=== EXTRACTED INFORMATION ===

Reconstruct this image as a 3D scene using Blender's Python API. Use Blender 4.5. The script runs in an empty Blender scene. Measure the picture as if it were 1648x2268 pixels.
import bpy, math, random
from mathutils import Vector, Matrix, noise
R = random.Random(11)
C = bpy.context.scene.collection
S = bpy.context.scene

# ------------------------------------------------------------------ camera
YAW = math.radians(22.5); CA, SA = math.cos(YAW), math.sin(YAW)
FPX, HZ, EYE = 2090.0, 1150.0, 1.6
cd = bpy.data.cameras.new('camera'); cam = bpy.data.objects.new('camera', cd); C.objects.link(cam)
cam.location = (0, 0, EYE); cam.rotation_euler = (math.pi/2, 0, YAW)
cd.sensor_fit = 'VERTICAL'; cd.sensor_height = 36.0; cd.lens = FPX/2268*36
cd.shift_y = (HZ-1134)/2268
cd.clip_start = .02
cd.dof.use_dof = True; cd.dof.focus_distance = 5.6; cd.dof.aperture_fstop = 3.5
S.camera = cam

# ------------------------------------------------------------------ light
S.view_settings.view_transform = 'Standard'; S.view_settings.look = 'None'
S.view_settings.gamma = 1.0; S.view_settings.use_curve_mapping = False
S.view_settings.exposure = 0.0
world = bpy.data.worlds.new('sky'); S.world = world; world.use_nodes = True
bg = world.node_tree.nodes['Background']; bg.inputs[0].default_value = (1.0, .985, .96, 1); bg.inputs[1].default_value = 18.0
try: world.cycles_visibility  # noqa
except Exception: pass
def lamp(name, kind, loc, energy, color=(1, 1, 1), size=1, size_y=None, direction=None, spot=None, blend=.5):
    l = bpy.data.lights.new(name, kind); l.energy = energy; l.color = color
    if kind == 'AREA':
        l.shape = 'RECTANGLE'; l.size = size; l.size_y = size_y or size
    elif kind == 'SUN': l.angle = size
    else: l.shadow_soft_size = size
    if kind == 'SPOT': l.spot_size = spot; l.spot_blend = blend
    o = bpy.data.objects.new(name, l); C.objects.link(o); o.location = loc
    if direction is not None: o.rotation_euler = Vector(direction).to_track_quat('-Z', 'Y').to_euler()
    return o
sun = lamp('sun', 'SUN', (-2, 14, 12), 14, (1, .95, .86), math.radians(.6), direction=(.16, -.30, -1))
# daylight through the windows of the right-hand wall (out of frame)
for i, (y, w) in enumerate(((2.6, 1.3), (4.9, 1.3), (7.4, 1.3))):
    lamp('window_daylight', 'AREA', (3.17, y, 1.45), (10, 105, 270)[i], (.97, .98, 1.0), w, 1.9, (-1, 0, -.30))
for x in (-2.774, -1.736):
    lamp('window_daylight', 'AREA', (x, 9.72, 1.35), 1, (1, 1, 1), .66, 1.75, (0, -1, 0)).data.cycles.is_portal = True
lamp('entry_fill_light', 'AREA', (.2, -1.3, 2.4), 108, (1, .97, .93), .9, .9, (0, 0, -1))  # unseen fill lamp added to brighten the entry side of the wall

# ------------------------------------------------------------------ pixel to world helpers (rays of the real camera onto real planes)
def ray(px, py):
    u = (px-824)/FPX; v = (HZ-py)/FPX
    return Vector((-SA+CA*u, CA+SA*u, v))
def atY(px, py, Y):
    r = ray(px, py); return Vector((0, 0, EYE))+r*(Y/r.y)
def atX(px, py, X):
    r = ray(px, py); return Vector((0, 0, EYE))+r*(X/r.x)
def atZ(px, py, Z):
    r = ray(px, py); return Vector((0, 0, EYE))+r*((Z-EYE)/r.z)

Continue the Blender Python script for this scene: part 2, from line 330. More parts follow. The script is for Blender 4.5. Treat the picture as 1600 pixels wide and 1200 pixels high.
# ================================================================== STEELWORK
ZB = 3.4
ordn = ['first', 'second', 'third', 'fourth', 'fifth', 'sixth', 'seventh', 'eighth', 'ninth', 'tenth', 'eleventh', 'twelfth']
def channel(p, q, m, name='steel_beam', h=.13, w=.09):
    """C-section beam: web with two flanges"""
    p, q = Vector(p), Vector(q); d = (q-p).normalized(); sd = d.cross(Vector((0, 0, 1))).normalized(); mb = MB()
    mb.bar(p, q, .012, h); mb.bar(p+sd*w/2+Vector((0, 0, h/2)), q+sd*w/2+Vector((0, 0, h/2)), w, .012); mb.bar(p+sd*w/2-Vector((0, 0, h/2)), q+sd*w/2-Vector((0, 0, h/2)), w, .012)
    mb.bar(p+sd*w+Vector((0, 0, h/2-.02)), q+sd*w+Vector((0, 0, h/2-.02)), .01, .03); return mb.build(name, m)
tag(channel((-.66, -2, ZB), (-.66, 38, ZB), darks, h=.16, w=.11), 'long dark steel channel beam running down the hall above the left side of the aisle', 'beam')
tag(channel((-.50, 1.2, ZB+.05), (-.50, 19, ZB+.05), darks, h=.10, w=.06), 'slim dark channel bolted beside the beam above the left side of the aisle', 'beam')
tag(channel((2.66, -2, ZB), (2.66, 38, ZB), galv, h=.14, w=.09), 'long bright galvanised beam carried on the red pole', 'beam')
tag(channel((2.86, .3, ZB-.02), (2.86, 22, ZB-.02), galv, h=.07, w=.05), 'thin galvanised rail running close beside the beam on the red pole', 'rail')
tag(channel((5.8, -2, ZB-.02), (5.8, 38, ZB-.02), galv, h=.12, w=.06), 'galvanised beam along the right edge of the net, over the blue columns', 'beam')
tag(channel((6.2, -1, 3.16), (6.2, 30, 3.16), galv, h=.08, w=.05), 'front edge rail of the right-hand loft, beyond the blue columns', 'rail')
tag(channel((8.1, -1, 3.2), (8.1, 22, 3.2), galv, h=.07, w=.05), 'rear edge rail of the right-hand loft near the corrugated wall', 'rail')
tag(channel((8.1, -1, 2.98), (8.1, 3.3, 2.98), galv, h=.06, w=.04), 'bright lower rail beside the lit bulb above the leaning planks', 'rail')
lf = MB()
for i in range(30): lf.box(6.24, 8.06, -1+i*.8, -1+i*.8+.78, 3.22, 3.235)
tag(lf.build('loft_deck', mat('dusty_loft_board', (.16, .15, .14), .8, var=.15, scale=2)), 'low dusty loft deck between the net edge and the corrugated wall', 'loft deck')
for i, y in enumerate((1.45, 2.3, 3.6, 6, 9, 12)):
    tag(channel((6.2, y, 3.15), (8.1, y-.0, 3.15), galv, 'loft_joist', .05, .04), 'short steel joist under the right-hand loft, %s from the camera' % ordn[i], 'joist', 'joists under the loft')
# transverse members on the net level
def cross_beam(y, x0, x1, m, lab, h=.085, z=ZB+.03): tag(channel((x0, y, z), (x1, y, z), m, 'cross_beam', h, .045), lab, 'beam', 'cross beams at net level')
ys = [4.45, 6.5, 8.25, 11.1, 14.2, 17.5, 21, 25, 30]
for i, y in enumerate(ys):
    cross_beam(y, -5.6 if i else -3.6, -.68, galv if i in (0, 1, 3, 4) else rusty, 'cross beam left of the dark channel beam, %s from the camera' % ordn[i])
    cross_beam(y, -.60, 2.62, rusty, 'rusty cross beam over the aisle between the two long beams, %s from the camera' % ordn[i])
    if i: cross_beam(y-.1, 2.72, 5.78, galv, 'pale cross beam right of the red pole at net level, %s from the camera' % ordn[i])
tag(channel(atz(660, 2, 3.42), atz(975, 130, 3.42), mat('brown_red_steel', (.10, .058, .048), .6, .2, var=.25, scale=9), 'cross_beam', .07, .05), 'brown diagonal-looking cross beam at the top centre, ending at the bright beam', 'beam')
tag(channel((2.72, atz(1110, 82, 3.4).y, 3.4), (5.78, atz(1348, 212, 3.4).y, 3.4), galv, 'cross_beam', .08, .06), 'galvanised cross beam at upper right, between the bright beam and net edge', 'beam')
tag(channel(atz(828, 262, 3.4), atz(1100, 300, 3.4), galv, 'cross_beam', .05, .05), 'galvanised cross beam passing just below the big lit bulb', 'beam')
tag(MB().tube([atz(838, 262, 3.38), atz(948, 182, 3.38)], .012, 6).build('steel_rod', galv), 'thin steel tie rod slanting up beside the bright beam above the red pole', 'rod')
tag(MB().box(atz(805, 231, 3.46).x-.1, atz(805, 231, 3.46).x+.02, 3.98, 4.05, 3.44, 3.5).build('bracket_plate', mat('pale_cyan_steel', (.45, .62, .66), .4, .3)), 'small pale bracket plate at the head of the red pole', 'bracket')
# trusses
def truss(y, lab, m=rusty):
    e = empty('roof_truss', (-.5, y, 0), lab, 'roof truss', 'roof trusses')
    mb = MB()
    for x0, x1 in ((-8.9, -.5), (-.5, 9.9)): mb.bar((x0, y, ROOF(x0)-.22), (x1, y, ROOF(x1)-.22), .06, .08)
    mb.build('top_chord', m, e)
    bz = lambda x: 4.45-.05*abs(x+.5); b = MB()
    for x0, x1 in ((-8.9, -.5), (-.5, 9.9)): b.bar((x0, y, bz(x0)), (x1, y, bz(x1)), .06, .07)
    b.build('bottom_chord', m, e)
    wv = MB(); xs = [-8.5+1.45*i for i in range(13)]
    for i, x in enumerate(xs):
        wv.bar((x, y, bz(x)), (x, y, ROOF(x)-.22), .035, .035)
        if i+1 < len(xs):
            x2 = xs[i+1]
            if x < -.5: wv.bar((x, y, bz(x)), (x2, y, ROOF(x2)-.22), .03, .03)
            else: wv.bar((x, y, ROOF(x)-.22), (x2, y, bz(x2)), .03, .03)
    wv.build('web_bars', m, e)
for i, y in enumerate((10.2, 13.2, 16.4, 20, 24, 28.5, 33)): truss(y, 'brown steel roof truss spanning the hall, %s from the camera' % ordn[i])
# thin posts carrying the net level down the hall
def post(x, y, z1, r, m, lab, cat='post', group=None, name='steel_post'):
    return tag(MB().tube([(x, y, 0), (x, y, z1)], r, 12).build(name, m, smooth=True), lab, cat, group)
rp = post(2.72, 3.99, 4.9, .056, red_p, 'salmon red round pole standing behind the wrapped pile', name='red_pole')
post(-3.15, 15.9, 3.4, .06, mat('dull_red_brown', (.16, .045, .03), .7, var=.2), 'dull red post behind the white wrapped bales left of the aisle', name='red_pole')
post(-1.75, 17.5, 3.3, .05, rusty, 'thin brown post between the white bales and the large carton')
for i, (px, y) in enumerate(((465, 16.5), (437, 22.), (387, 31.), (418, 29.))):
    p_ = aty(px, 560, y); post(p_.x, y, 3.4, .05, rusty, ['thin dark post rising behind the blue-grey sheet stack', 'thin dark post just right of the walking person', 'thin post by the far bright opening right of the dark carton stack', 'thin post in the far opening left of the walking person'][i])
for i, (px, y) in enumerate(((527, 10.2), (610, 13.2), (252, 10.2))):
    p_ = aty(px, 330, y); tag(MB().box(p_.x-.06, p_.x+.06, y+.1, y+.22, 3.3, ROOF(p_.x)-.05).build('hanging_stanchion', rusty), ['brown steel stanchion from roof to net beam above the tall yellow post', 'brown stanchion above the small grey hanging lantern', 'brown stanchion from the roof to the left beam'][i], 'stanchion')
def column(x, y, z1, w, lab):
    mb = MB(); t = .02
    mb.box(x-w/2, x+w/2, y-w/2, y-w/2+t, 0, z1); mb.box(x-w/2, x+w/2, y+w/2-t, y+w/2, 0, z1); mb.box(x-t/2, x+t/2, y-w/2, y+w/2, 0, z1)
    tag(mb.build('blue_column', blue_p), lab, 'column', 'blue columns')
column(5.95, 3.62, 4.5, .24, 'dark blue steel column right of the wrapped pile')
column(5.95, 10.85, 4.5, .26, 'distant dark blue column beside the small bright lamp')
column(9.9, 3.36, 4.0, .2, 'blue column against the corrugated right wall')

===

**PROBLEM STATEMENT:**
Everything from the first line of the data through the line containing "S = bpy.context.scene" should be echoed exactly. Add nothing.

**RESULT OF THE EXERCISE:**
Reconstruct this image as a 3D scene using Blender's Python API. Use Blender 4.5. The script runs in an empty Blender scene. Measure the picture as if it were 1648x2268 pixels.
import bpy, math, random
from mathutils import Vector, Matrix, noise
R = random.Random(11)
C = bpy.context.scene.collection
S = bpy.context.scene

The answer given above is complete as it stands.